▶ DATA LINES:
- - - -

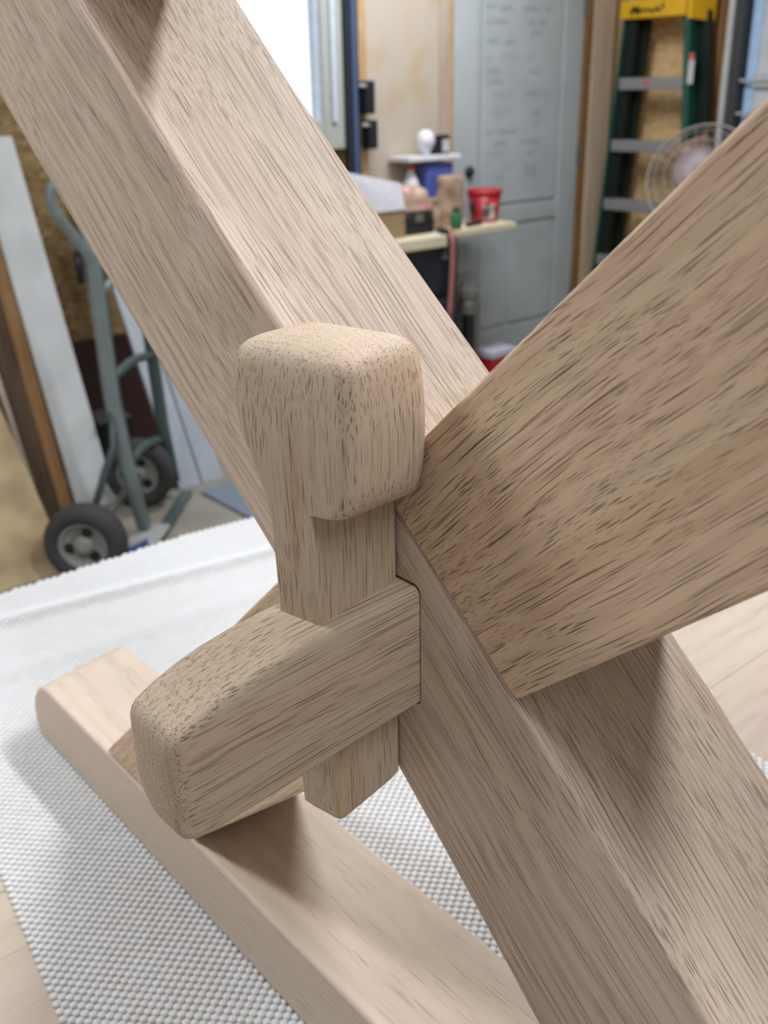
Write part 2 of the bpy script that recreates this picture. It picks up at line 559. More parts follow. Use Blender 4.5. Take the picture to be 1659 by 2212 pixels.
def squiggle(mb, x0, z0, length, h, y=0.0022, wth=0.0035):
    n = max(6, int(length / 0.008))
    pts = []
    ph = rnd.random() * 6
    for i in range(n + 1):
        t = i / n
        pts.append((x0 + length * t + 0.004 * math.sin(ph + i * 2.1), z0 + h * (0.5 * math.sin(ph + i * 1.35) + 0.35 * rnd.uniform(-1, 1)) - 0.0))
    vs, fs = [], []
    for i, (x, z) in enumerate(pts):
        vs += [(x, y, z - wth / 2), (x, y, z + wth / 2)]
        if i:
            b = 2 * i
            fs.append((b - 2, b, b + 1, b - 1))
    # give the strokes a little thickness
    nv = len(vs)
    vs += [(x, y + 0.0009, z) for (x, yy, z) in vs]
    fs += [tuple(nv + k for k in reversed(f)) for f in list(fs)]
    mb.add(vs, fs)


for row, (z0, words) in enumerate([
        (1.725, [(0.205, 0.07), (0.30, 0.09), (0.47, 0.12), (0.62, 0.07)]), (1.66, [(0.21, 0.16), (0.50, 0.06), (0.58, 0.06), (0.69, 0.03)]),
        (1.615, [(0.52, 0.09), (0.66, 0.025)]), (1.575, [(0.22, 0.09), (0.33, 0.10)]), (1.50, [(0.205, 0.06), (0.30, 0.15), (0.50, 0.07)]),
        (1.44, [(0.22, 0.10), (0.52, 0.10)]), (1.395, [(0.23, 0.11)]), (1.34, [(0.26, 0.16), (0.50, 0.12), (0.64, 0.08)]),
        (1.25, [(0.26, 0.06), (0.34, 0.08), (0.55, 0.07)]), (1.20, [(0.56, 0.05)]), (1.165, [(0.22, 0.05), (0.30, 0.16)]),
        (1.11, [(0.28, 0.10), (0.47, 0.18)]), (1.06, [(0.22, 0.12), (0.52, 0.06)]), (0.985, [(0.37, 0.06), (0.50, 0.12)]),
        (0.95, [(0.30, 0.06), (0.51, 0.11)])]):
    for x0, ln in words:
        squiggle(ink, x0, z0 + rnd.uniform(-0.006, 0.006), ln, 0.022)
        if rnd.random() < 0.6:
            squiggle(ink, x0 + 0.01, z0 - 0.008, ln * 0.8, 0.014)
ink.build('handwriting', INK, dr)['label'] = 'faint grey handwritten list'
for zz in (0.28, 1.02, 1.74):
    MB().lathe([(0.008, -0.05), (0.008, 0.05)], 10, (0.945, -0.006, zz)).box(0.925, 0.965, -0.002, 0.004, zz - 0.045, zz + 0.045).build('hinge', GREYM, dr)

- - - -

Repeat the material above in full and unchanged, minus its images.

▶ EXERCISE ANSWER:
Write part 2 of the bpy script that recreates this picture. It picks up at line 559. More parts follow. Use Blender 4.5. Take the picture to be 1659 by 2212 pixels.
def squiggle(mb, x0, z0, length, h, y=0.0022, wth=0.0035):
    n = max(6, int(length / 0.008))
    pts = []
    ph = rnd.random() * 6
    for i in range(n + 1):
        t = i / n
        pts.append((x0 + length * t + 0.004 * math.sin(ph + i * 2.1), z0 + h * (0.5 * math.sin(ph + i * 1.35) + 0.35 * rnd.uniform(-1, 1)) - 0.0))
    vs, fs = [], []
    for i, (x, z) in enumerate(pts):
        vs += [(x, y, z - wth / 2), (x, y, z + wth / 2)]
        if i:
            b = 2 * i
            fs.append((b - 2, b, b + 1, b - 1))
    # give the strokes a little thickness
    nv = len(vs)
    vs += [(x, y + 0.0009, z) for (x, yy, z) in vs]
    fs += [tuple(nv + k for k in reversed(f)) for f in list(fs)]
    mb.add(vs, fs)


for row, (z0, words) in enumerate([
        (1.725, [(0.205, 0.07), (0.30, 0.09), (0.47, 0.12), (0.62, 0.07)]), (1.66, [(0.21, 0.16), (0.50, 0.06), (0.58, 0.06), (0.69, 0.03)]),
        (1.615, [(0.52, 0.09), (0.66, 0.025)]), (1.575, [(0.22, 0.09), (0.33, 0.10)]), (1.50, [(0.205, 0.06), (0.30, 0.15), (0.50, 0.07)]),
        (1.44, [(0.22, 0.10), (0.52, 0.10)]), (1.395, [(0.23, 0.11)]), (1.34, [(0.26, 0.16), (0.50, 0.12), (0.64, 0.08)]),
        (1.25, [(0.26, 0.06), (0.34, 0.08), (0.55, 0.07)]), (1.20, [(0.56, 0.05)]), (1.165, [(0.22, 0.05), (0.30, 0.16)]),
        (1.11, [(0.28, 0.10), (0.47, 0.18)]), (1.06, [(0.22, 0.12), (0.52, 0.06)]), (0.985, [(0.37, 0.06), (0.50, 0.12)]),
        (0.95, [(0.30, 0.06), (0.51, 0.11)])]):
    for x0, ln in words:
        squiggle(ink, x0, z0 + rnd.uniform(-0.006, 0.006), ln, 0.022)
        if rnd.random() < 0.6:
            squiggle(ink, x0 + 0.01, z0 - 0.008, ln * 0.8, 0.014)
ink.build('handwriting', INK, dr)['label'] = 'faint grey handwritten list'
for zz in (0.28, 1.02, 1.74):
    MB().lathe([(0.008, -0.05), (0.008, 0.05)], 10, (0.945, -0.006, zz)).box(0.925, 0.965, -0.002, 0.004, zz - 0.045, zz + 0.045).build('hinge', GREYM, dr)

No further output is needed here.